Uganda's opposition leader Kizza Besigye speaks during a rally at Rubaga division in the capital Kampala, Uganda, February 14, 2011
Uganda's opposition leader Kizza Besigye speaks during a rally at Rubaga division in the capital Kampala, Uganda, February 14, 2011

Ugandan President Yoweri Museveni is seeking a fourth term in the country's national elections Friday. As the country prepares for the polls, though, opposition leaders are casting doubt on the transparency of the vote.

Polling stations across Uganda will open for the east African nation’s fourth presidential elections since the reinstitution of multiparty politics in 1996. Around 14 million Ugandans are registered to cast ballots for presidential and parliamentary races, which many expect to produce the most hotly contested elections in the country’s history.

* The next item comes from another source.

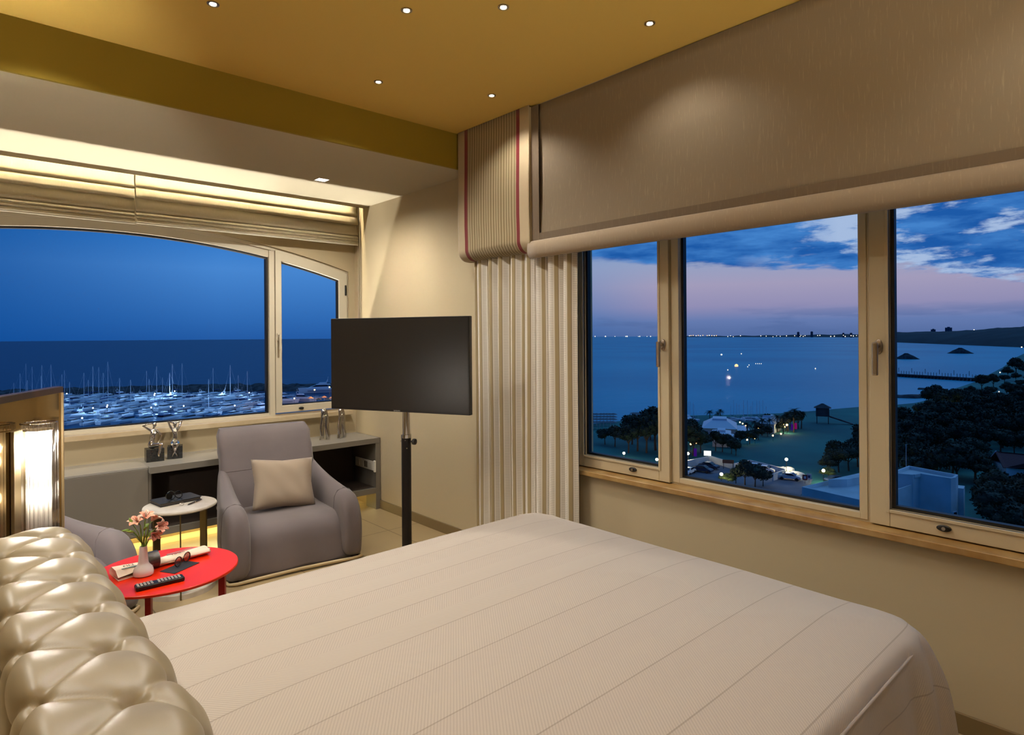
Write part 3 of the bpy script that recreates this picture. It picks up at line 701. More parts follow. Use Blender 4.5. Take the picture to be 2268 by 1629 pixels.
# ------------------------------------------------------------------ SIDE TABLES
WT = thing('side_table', 'white marble side table on three bronze bars between the armchairs', 'side table', (1.108, 4.37, 0))
bm = NB(); lathe(bm, [(.0, .52), (.200, .52), (.209, .523), (.212, .53), (.209, .538), (.204, .54), (0, .54)], seg=64, cap=False); bmesh.ops.remove_doubles(bm, verts=bm.verts[:], dist=1e-5); obj('tabletop', bm, M_marble, WT, smooth=True, auto=35)
bm = NB(); lathe(bm, [(.0, .0), (.20, .0), (.20, .03), (.197, .034), (0, .034)], seg=64, cap=False); bmesh.ops.remove_doubles(bm, verts=bm.verts[:], dist=1e-5); obj('base_disc', bm, M_marble, WT, smooth=True, auto=35)
vd = math.atan2(-4.37, -1.108)
for k, a_ in enumerate((vd, vd + math.radians(120), vd - math.radians(120))):
    m_ = RZ(a_)
    if k == 0: bm = box(NB(), .196, .206, -.03, .03, .0, .519, m_); bm.free(); bm = box(NB(), .160, .208, -.004, .004, .0, .519, m_)
    else: bm = box(NB(), .150, .160, -.034, .034, .034, .519, m_)
    obj('bar', bm, M_bronze, WT, bevel=.001)
RT = thing('side_table', 'round bright red metal side table beside the bed', 'side table', (.788, 3.369, 0))
bm = NB(); lathe(bm, [(0, .466), (.318, .466), (.322, .469), (.322, .477), (.319, .48), (0, .48)], seg=80, cap=False); bmesh.ops.remove_doubles(bm, verts=bm.verts[:], dist=1e-5); obj('tabletop', bm, M_red, RT, smooth=True, auto=35)
for a_ in (math.radians(-35), math.radians(-118), math.radians(145)):
    obj('leg', box(NB(), .245, .275, -.012, .012, 0, .466, RZ(a_)), M_redleg, RT, bevel=.002)
    
# things on the red table (top z .48)
VZ = thing('vase', 'small white bottle-shaped ceramic vase on the red table', 'vase', (.690, 3.352, .48))
bm = NB(); lathe(bm, [(.0, .0), (.036, .0), (.0455, .006), (.047, .02), (.044, .036), (.036, .050), (.027, .060), (.0235, .070), (.022, .09), (.0195, .12), (.0175, .148), (.0175, .153), (.0145, .153), (.0145, .08), (0, .078)], seg=48, cap=False); bmesh.ops.remove_doubles(bm, verts=bm.verts[:], dist=1e-5); obj('vessel', bm, M_ceram, VZ, smooth=True, auto=50); VZ.scale = (.92, .92, .90)
def flower_spray(loc, label):
    fl = thing('flower_spray', label, 'flowers', loc)
    rnd = random.Random(5)
    heads = [((-.018, .004, .150), (-.5, -.5, .7), 1.0), ((.012, .012, .165), (.1, -.5, .9), 1.0), ((.050, .0, .105), (.55, -.7, .25), 1.15), ((.038, .02, .140), (.7, .2, .8), 1.0), ((.030, -.015, .075), (.3, -.9, -.1), 1.0)]
    buds = [((-.048, .0, .118), (-1, -.2, .1)), ((-.035, -.01, .105), (-1, 0, .4)), ((.0, -.02, .11), (0, -.6, .6)), ((-.04, .005, .150), (-.3, 0, 1))]
    sm = NB()
    for p, d_, _ in heads: tube(sm, [(rnd.uniform(-.006, .006), rnd.uniform(-.006, .006), -.05), (p[0] * .25, p[1] * .25, .02), (p[0] * .8 - d_[0] * .01, p[1] * .8, p[2] - .02), (p[0], p[1], p[2] - .004)], [.003, .003, .0026, .002], 8)
    for p, d_ in buds: tube(sm, [(0, 0, .02), (p[0] * .5, p[1] * .5, p[2] * .65), p], [.0022, .002, .0016], 6)
    obj('stems', sm, M_stem, fl, smooth=True)
    for p, d_ in buds:
        q = Vector(d_).to_track_quat('Z', 'Y').to_matrix().to_4x4()
        bm = NB(); lathe(bm, [(.0005, 0), (.006, .006), (.0068, .014), (.004, .026), (.0005, .034)], seg=10, mat=TR(*p) @ q); obj('bud', bm, M_stem, fl, smooth=True)
    for (bx, by, bz, ang, ln) in ((-.012, 0, .05, 2.6, .07), (.014, .0, .055, .4, .06), (-.006, -.004, .03, 2.2, .06), (.01, .01, .10, 1.0, .05), (.004, -.012, .06, -1.2, .05)):
        bm = NB(); L_ = []; nn = 8
        for i in range(nn + 1):
            k = i / nn; wd_ = .009 * math.sin(min(1, k * 1.05 + .05) * PI) + .0006
            c0 = Vector((bx + math.cos(ang) * ln * k * .55, by + math.sin(ang) * ln * k * .3, bz + ln * k * (1 - .45 * k)))
            side = Vector((-math.sin(ang) * .5, math.cos(ang), .25)).normalized()
            L_.append([bm.verts.new(c0 - side * wd_), bm.verts.new(c0 + Vector((0, 0, -.0015))), bm.verts.new(c0 + side * wd_)])
        for i in range(nn):
            for j in range(2): bm.faces.new((L_[i][j], L_[i + 1][j], L_[i + 1][j + 1], L_[i][j + 1]))
        o = obj('leaf', bm, M_stem, fl, smooth=True); so = o.modifiers.new('thick', 'SOLIDIFY'); so.thickness = .0006
    for hi, (p, d_, sc_) in enumerate(heads):
        q = Vector(d_).to_track_quat('Z', 'Y').to_matrix().to_4x4(); base = TR(*p) @ q @ Matrix.Diagonal((sc_, sc_, sc_, 1))
        h = thing('blossom', None, None); h.parent = fl
        for k in range(6):
            bm = NB(); nn = 8; L_ = []; inner = k % 2; ang = k * PI / 3 + .2
            for i in range(nn + 1):
                kk = i / nn; wd_ = (.0075 if inner else .0115) * math.sin(min(1., kk * .97 + .06) * PI) ** .8 + .0008
                rad = .004 + .030 * kk ** 1.3 * (1.05 if inner else .95); hh = .030 * math.sin(kk * 1.9) * .95
                row = []
                for sgn in (-1, -.5, 0, .5, 1):
                    v_ = Vector((rad * math.cos(ang) - sgn * wd_ * math.sin(ang), rad * math.sin(ang) + sgn * wd_ * math.cos(ang), hh - .004 * (1 - sgn * sgn) + .0015 * math.sin(kk * 7 + sgn * 3)))
                    row.append(bm.verts.new(base @ v_))
                L_.append(row)
            for i in range(nn):
                for j in range(4): bm.faces.new((L_[i][j], L_[i + 1][j], L_[i + 1][j + 1], L_[i][j + 1]))
            o = obj('petal', bm, M_petal_pale if (inner and k in (1, 3)) else M_petal, h, smooth=True); so = o.modifiers.new('thick', 'SOLIDIFY'); so.thickness = .0006
        bm = NB()
        for k in range(5):
            a_ = k * 1.25; tube(bm, [base @ Vector((0, 0, .004)), base @ Vector((.004 * math.cos(a_), .004 * math.sin(a_), .02)), base @ Vector((.008 * math.cos(a_), .008 * math.sin(a_), .034))], .0006, 5); ball(bm, base @ Vector((.008 * math.cos(a_), .008 * math.sin(a_), .035)), .0015, u=6, v=5)
        obj('stamens', bm, M_stamen, h, smooth=True)
    return fl
fsp = flower_spray((.690, 3.352, .608), 'salmon pink lily-like blossoms standing in the white vase'); fsp.scale = (1.12, 1.12, .84)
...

Incumbent President Yoweri Museveni has been pegged by many observers to win a fourth term in office and extend his nearly 25 years in power. Museveni is facing his stiffest challenge yet, however, from long-time rival and retired Army Colonel Kizza Besigye. Besigye - who has challenged Museveni in the two previous elections - heads the Inter-Party Coalition, comprised of four parties that have united against the ruling National Resistance Movement.

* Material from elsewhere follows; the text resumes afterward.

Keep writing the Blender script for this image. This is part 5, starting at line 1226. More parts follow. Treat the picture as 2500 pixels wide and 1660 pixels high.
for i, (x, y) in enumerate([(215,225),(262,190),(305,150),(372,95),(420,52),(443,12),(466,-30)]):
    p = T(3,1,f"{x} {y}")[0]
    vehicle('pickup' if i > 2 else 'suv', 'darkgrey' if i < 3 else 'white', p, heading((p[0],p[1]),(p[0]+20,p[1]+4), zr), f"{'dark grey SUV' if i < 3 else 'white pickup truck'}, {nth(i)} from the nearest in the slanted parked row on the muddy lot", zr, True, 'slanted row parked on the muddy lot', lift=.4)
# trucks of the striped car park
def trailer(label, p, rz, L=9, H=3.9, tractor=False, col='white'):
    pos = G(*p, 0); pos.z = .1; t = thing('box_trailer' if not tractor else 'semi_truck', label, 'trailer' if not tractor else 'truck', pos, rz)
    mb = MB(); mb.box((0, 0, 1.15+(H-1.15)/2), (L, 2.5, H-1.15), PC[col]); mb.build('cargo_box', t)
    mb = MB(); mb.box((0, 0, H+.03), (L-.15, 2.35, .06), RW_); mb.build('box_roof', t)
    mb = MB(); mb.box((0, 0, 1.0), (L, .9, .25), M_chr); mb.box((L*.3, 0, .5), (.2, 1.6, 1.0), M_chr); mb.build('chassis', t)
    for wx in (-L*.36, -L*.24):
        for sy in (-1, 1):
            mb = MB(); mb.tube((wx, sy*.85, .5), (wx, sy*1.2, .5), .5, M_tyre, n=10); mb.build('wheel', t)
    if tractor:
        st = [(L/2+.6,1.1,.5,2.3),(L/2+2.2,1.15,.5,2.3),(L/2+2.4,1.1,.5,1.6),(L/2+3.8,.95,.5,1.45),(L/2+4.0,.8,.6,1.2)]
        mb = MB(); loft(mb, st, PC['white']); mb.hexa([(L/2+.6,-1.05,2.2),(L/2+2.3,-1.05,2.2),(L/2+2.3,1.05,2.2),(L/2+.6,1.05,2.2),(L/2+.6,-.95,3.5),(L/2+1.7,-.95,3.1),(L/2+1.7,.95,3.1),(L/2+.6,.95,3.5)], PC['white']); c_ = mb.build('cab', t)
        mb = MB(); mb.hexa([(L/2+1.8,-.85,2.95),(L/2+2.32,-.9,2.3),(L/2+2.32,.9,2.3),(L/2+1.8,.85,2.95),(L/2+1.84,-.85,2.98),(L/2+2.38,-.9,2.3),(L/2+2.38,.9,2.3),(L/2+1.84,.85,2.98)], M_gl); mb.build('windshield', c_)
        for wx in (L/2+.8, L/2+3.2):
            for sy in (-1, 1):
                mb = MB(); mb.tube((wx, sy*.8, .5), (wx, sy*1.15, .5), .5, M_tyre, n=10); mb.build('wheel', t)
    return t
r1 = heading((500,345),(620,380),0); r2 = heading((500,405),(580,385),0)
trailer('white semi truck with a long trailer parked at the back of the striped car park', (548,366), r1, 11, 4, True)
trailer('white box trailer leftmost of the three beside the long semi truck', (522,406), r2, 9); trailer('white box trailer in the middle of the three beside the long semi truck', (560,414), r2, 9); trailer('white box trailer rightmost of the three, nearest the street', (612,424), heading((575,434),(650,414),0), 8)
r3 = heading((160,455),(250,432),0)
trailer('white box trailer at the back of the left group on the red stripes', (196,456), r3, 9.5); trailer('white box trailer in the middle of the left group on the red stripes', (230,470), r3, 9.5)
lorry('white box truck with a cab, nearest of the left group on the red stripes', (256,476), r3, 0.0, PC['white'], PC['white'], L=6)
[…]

Museveni’s support has steadily declined over the past 15 years, from around 75 percent of the vote in 1996 to around 60 percent in 2006. Meanwhile, Besigye’s support has grown. The opposition leader took more than 35 percent of the vote in 2006.

Though some believe there is an outside chance of a Besigye victory, Senior Fellow at the Makerere Institute of Social Research Frederick Golooba-Mutebi explained that most Ugandans expect some form of electoral tampering to keep the president in office.

“Every election President Museveni has won has been contested on the grounds that it has been marred by malpractice, that there has been significant rigging," said Golooba-Mutebi. "I don’t think that that is going to go away this time.”

Besigye has similarly expressed little confidence in the vote’s credibility. Earlier in the year, his party threatened a boycott of the vote, and Besigye recently told VOA the upcoming election would be “fundamentally flawed.”

“The election is being organized by an electoral commission, which is entirely serving at the pleasure of candidate Museveni," said Besigye. "He has the power to, at anytime, sack any or all the members of the commission that are managing this election without reference to anybody.”

Besigye’s Inter-Party Coalition (IPC) has announced plans to deploy its hundreds of thousands of monitors to tally the votes independently and announce its results shortly after the polls. The head of the electoral commission, Badru Kiggundu, warned Thursday that any preemptive announcement would be a “violation of the constitution.”

There also are rising concerns that the anti-government protests that have brought down the presidents of Egypt and Tunisia could spread to Uganda and target Museveni. The president dismissed such fears, though, at a recent press briefing in Kampala.

“We are not worried at all because we are with the people of Uganda always. So there is no worry at all,” said Museveni.

While denying accusations of vote rigging, Museveni has expressed confidence in a victory at the polls Friday. The long-standing president even expressed interest in running again in 2016 if his party fails to produce a successor. Uganda’s current constitution would have to be amended for Museveni to seek a fifth term.